Although Simms was one of the wealthiest jockeys in the United States in 1895—earning approximately twenty thousand dollars, a considerable sum that allowed him to invest in real estate and buy a home in Georgia replete with horse stable and gymnasium—he spent a portion of the year in England, forever influencing horsemanship in that country. Accompanying Philip Dwyer, who had dissolved his partnership with his brother, Simms continued to race at the top of the field. Although England ostensibly did not have the entrenched or institutionalized racism of the United States in the late nineteenth century, Simms nonetheless was derided when he debuted at Newmarket on April 16, 1895. However, mockery shifted to a begrudging acceptance when Simms won the race.

Simms’s most significant, albeit disputed, contribution to English racing was his introduction of the American style of racing, in which the jockey leaned forward, arched his back toward the horse’s neck, and placed his feet into shortened stirrups. In the English riding style, jockeys sat upright and extended their legs to stirrups placed significantly lower. The English were at first outraged by the American style but later warmed to it in part because Tod Sloan, a white American jockey who employed the technique, came to England and became a personal friend of the prince of Wales. The English credited Sloan with introducing the riding style in their country, an indication of the attitudes toward race at the time. Certainly Simms did not invent the technique, which originated in the colonial quarter races and also was used by some American Indians, but most historians agree that Simms did introduce the technique to the British.

After returning to the United States, Simms finished the 1895 season strongly, collecting wins in the Jerome Stakes and the Champagne Stakes. Riding Ben Brush, a horse owned by Dwyer, Simms entered the 1896 Kentucky Derby as one of the favorites, and his expert horsemanship helped contribute to one of the most exciting Kentucky Derbys of the era. Ben Brush stumbled out of the starting gates, and Simms summoned all his strength to stay on the horse and pull it back up; at the first turn, Ben Brush had moved into fourth place. As Ben Brush raced in front of the grandstand opposite the starting line, it moved into second place, but Ben Eder, ridden by J. Tabor, made a dash to catch up with the leaders; Ben Brush and Ben Eder were neck and neck at the finish. Simms used his expertise and Ben Brush’s courage to cross the finish line a nose ahead of Ben Eder and Tabor; thus, Simms became the first jockey to win the Kentucky Derby at its modern distance of 1.25 miles.

Although he did not win the following Kentucky Derby, Simms rode Ben Brush to numerous victories in 1897. In the 1898 Kentucky Derby, the field was limited to four, and Simms, atop Plaudit, a horse trained by African American Ed Brown, battled rival Tom Burns, who rode the favorite, Lieber Karl. As the horses neared the finish line, Lieber Karl began to pull away from Plaudit, and Simms later admitted he thought the race was lost. However, Simms, almost unconsciously and in opposition to his general philosophy about how to coax a horse to the finish, began whipping Plaudit furiously. Passing Burns and Lieber Karl, Simms piloted his horse to another photo-finish victory at Churchill Downs. Simms never raced in another Kentucky Derby, but he did win the Preakness Stakes on Sly Fox later in the year, completing the career Triple Crown.
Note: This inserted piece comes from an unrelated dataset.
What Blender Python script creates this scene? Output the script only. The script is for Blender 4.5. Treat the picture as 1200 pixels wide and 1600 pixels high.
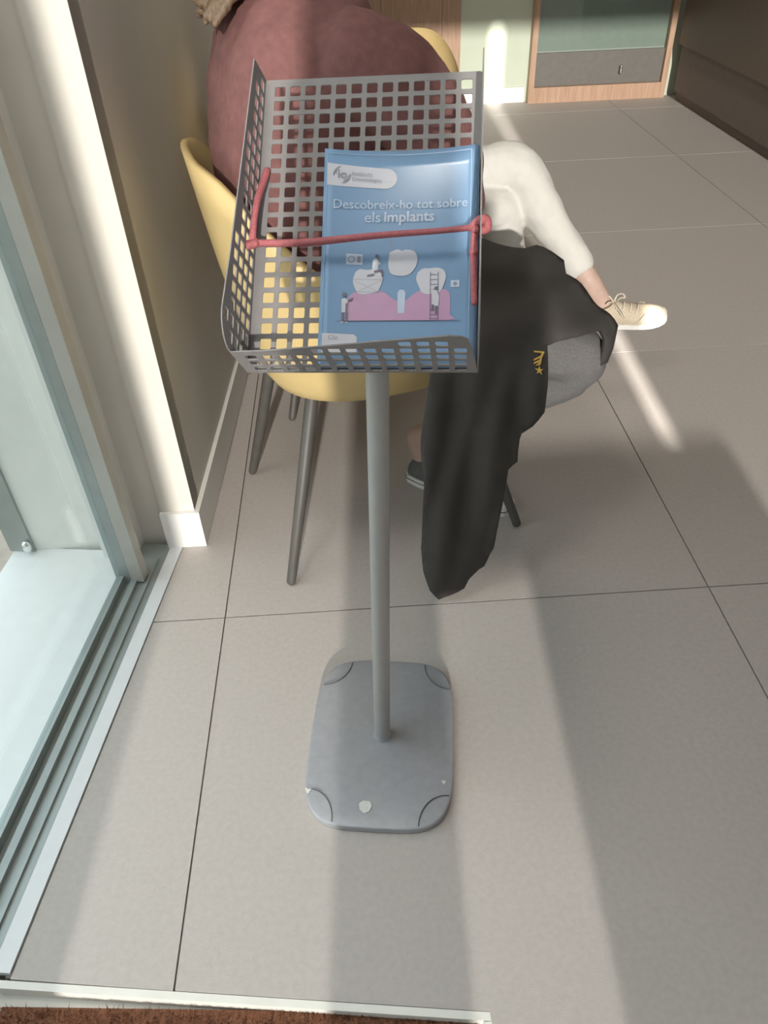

Simms finished his exemplary career with 1,125 wins; he won nearly 25 percent of his races. After retiring from competitive racing, he trained thoroughbred horses for steeplechases and other races. He died in 1927 and was inducted into the National Museum of Racing and Hall of Fame in 1977.

Significance

In 1896, the year Simms first won the Kentucky Derby, the Supreme Court case of Plessy v. Ferguson essentially institutionalized the “separate but equal” status of African Americans. Given this climate, it is remarkable that the majority of the most successful jockeys of the era were African American; the top among them was Simms. Horse racing was the only integrated sport at the time—baseball had established de facto segregation in 1885, a policy that was not abolished until 1947—and enabled African Americans to gain some footing in mainstream American culture and a level of autonomy not afforded in other sectors of society. In the annals of American sports, Simms often is overlooked, a result of both the color of his skin and the fading significance of horse racing in general. However, Simms was the top jockey of his era and the greatest African American jockey in the history of the sport.

Bibliography

Hotaling, Edward. The Great Black Jockeys: The Lives and Times of the Men Who Dominated America’s First National Sport. Rocklin, Calif.: Forum, 1999. Charts the contribution of African Americans in the rise of horse racing in the nineteenth century, comparing the racial attitudes of the day with the unique place black jockeys held in American society. Chapter on Simms outlines his biography and discusses his place among the history of black jockeys.

Rust, Art, and Edna Rust. Art Rust’s Illustrated History of the Black Athlete. Garden City, N.Y.: Doubleday, 1985. Provides biographical sketches of prominent African Americans in sports, including Simms, and provides a history of the major American sports.

Saunders, James Robert, and Monica Renae Saunders. Black Winning Jockeys in the Kentucky Derby. Jefferson, N.C.: McFarland, 2003. Contains biographies of the African Americans who have won the Kentucky Derby, beginning with Oliver Lewis, who won the inaugural event in 1875.